Task to carry out:
Only the lines from the start of the material through the line containing "8).build('hook', white_p, s)" are to be extracted, exactly as they appear.

──────

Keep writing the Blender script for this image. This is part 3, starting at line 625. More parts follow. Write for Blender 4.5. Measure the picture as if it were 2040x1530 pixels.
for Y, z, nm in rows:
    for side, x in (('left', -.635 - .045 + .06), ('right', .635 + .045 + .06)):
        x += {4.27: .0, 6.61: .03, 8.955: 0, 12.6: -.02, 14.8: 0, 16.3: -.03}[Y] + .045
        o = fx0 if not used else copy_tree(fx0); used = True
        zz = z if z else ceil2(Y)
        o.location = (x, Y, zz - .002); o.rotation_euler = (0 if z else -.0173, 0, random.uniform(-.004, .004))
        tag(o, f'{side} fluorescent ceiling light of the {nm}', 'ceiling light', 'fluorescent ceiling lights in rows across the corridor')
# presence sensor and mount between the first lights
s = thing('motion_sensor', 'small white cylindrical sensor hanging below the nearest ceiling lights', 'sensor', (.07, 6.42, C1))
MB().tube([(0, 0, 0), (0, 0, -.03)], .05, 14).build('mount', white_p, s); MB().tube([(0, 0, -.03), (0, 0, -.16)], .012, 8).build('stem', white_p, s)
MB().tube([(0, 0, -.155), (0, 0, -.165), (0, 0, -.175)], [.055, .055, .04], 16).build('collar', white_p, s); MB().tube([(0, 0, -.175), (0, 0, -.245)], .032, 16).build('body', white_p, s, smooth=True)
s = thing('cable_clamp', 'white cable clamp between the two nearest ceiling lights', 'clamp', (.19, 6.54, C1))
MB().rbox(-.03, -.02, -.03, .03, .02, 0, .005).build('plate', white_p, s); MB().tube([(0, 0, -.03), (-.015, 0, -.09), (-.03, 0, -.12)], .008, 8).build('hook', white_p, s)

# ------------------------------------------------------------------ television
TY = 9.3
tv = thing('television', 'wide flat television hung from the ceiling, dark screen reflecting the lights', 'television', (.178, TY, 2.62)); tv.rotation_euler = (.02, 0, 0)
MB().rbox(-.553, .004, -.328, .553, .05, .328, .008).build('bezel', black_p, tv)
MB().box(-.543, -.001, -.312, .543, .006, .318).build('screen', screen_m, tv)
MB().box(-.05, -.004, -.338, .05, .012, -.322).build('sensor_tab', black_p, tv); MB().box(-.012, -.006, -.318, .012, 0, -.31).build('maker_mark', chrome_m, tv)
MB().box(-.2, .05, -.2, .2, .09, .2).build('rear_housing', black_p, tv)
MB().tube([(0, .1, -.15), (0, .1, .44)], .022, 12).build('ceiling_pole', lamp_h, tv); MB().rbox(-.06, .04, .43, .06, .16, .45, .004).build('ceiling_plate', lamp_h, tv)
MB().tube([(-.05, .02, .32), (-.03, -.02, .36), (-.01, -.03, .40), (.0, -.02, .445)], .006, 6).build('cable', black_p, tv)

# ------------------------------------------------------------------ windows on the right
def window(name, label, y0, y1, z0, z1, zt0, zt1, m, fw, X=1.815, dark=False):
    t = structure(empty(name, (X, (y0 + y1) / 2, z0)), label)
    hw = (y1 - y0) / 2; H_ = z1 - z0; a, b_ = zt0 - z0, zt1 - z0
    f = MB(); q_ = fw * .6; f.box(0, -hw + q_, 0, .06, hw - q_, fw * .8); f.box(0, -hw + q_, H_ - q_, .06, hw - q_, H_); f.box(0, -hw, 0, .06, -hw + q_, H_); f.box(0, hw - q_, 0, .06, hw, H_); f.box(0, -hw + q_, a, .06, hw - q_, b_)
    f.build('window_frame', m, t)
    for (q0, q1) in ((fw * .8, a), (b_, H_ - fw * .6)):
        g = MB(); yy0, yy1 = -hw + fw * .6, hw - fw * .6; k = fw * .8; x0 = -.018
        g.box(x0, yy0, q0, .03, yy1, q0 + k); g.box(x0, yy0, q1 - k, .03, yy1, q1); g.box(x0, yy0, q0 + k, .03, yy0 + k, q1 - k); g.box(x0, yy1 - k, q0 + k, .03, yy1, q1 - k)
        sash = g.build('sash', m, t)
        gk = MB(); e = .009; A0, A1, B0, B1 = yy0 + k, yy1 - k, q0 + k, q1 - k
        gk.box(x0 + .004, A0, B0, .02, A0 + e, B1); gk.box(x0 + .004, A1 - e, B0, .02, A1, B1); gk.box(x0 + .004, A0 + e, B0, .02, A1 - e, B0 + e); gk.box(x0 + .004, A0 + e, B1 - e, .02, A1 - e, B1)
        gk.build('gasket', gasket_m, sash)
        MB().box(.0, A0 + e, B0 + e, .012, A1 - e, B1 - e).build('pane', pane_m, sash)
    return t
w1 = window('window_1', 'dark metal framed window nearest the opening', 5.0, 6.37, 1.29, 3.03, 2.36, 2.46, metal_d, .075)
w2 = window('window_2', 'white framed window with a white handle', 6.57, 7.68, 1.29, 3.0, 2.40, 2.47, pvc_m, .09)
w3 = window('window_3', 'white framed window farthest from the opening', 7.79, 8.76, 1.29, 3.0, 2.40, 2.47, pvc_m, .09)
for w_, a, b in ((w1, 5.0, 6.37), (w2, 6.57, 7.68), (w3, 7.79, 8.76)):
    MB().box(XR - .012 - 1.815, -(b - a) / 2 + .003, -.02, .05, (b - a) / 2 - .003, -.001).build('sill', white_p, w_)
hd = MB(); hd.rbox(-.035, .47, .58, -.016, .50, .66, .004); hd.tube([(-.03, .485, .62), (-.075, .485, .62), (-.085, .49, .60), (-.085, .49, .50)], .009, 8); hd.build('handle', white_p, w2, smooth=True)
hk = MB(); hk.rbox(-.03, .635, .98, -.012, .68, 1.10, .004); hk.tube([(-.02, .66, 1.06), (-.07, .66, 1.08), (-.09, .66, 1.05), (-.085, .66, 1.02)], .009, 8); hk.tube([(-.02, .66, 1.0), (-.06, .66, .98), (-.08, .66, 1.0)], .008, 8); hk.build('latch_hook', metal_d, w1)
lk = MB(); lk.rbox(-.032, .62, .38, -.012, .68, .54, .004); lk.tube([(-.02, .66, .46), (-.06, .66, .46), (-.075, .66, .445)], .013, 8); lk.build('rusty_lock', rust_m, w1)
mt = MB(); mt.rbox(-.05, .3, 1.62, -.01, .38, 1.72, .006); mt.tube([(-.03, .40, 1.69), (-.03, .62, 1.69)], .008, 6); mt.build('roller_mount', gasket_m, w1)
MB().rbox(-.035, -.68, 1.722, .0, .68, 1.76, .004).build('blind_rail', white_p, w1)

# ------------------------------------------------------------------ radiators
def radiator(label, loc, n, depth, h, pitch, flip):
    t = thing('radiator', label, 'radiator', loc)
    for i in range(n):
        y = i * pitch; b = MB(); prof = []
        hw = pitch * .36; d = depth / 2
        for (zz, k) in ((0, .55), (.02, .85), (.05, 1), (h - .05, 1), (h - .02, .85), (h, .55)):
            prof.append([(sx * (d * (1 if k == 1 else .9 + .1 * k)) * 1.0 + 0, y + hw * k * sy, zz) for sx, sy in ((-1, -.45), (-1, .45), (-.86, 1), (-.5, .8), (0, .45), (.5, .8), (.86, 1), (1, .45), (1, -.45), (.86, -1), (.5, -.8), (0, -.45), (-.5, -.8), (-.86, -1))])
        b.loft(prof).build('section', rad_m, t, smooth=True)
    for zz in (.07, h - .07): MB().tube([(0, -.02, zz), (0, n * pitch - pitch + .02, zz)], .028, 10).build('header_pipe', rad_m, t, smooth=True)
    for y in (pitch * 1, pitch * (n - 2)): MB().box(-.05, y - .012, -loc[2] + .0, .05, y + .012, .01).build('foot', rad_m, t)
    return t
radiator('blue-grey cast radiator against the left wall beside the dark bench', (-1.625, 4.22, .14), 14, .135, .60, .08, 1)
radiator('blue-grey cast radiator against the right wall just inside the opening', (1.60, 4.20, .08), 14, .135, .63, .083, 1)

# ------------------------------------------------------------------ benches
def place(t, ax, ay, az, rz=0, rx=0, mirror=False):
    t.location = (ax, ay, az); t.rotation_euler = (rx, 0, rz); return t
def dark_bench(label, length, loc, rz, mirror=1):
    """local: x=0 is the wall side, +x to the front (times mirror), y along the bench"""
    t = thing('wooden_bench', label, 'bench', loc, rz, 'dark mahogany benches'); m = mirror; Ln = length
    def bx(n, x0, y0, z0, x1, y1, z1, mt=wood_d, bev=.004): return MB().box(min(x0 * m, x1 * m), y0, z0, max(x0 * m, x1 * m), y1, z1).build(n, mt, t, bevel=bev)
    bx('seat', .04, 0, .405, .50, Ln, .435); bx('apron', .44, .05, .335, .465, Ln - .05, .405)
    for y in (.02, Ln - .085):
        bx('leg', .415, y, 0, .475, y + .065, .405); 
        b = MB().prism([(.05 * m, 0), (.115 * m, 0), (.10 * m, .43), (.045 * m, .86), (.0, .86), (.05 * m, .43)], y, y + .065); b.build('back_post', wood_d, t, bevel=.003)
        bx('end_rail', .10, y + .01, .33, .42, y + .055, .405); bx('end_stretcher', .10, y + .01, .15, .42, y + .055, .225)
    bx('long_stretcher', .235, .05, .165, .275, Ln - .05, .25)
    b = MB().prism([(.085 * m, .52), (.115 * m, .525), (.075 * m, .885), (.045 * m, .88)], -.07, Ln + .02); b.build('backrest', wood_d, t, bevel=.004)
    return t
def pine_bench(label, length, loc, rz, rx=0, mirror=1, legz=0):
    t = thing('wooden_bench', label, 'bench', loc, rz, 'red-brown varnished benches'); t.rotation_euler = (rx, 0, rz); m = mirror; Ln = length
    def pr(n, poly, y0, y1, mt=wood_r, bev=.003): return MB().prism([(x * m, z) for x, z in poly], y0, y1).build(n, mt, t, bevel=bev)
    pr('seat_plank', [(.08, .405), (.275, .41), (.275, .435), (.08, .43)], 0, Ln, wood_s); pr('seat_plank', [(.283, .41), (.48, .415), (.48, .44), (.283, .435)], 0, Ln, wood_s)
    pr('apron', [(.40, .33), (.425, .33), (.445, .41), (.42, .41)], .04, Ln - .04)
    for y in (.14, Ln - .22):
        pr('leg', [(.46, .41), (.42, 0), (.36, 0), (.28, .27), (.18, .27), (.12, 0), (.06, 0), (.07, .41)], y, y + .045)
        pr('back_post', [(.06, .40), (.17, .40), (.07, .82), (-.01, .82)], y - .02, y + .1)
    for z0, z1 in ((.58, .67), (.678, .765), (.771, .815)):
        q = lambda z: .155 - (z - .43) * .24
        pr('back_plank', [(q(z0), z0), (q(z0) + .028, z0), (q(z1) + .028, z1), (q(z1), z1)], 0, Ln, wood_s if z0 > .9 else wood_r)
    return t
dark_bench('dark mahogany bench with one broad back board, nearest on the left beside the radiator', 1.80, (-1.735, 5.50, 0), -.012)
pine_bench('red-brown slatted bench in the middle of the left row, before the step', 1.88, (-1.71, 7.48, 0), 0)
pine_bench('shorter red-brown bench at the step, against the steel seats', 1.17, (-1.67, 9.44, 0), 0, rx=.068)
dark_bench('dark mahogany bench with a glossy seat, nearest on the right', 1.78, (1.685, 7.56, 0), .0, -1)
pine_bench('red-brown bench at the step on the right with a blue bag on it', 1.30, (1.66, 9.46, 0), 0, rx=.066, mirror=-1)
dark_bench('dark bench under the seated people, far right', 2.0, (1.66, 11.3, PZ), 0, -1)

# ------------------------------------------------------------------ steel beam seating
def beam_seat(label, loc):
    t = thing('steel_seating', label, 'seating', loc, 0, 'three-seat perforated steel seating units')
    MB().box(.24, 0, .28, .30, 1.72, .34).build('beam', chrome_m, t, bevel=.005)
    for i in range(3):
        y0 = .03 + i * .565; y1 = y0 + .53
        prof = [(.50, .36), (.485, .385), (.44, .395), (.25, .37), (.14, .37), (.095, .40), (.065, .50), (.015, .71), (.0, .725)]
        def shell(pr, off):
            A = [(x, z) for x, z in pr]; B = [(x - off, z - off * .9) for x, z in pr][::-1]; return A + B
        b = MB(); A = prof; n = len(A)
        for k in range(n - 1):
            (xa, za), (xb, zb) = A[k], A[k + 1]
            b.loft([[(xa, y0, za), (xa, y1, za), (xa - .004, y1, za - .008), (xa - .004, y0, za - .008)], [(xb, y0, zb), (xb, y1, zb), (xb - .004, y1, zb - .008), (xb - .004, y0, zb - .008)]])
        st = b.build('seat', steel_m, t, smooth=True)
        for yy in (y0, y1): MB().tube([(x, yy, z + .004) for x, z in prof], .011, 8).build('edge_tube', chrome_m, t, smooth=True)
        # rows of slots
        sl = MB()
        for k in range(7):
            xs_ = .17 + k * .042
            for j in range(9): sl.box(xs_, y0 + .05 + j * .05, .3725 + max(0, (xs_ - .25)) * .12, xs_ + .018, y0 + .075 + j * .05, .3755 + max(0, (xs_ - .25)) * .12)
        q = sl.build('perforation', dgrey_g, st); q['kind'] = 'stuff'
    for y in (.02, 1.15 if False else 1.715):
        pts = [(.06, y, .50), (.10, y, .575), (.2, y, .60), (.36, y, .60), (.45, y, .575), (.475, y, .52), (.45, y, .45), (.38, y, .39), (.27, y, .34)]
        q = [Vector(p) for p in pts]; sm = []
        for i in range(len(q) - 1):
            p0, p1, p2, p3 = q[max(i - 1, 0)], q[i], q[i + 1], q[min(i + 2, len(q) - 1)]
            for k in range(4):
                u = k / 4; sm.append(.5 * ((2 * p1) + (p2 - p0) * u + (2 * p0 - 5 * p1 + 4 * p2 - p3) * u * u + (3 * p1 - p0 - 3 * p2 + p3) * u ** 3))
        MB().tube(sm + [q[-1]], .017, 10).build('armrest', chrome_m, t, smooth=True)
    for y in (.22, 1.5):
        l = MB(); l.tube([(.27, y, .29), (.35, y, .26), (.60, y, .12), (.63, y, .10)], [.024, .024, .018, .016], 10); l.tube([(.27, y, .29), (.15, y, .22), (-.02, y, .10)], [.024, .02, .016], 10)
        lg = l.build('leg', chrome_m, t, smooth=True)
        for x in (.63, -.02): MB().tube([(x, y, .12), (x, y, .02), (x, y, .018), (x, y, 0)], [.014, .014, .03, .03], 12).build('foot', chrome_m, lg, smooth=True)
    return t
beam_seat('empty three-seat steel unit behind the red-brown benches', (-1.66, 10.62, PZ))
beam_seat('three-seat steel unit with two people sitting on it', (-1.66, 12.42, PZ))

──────

Answer in full:
Keep writing the Blender script for this image. This is part 3, starting at line 625. More parts follow. Write for Blender 4.5. Measure the picture as if it were 2040x1530 pixels.
for Y, z, nm in rows:
    for side, x in (('left', -.635 - .045 + .06), ('right', .635 + .045 + .06)):
        x += {4.27: .0, 6.61: .03, 8.955: 0, 12.6: -.02, 14.8: 0, 16.3: -.03}[Y] + .045
        o = fx0 if not used else copy_tree(fx0); used = True
        zz = z if z else ceil2(Y)
        o.location = (x, Y, zz - .002); o.rotation_euler = (0 if z else -.0173, 0, random.uniform(-.004, .004))
        tag(o, f'{side} fluorescent ceiling light of the {nm}', 'ceiling light', 'fluorescent ceiling lights in rows across the corridor')
# presence sensor and mount between the first lights
s = thing('motion_sensor', 'small white cylindrical sensor hanging below the nearest ceiling lights', 'sensor', (.07, 6.42, C1))
MB().tube([(0, 0, 0), (0, 0, -.03)], .05, 14).build('mount', white_p, s); MB().tube([(0, 0, -.03), (0, 0, -.16)], .012, 8).build('stem', white_p, s)
MB().tube([(0, 0, -.155), (0, 0, -.165), (0, 0, -.175)], [.055, .055, .04], 16).build('collar', white_p, s); MB().tube([(0, 0, -.175), (0, 0, -.245)], .032, 16).build('body', white_p, s, smooth=True)
s = thing('cable_clamp', 'white cable clamp between the two nearest ceiling lights', 'clamp', (.19, 6.54, C1))
MB().rbox(-.03, -.02, -.03, .03, .02, 0, .005).build('plate', white_p, s); MB().tube([(0, 0, -.03), (-.015, 0, -.09), (-.03, 0, -.12)], .008, 8).build('hook', white_p, s)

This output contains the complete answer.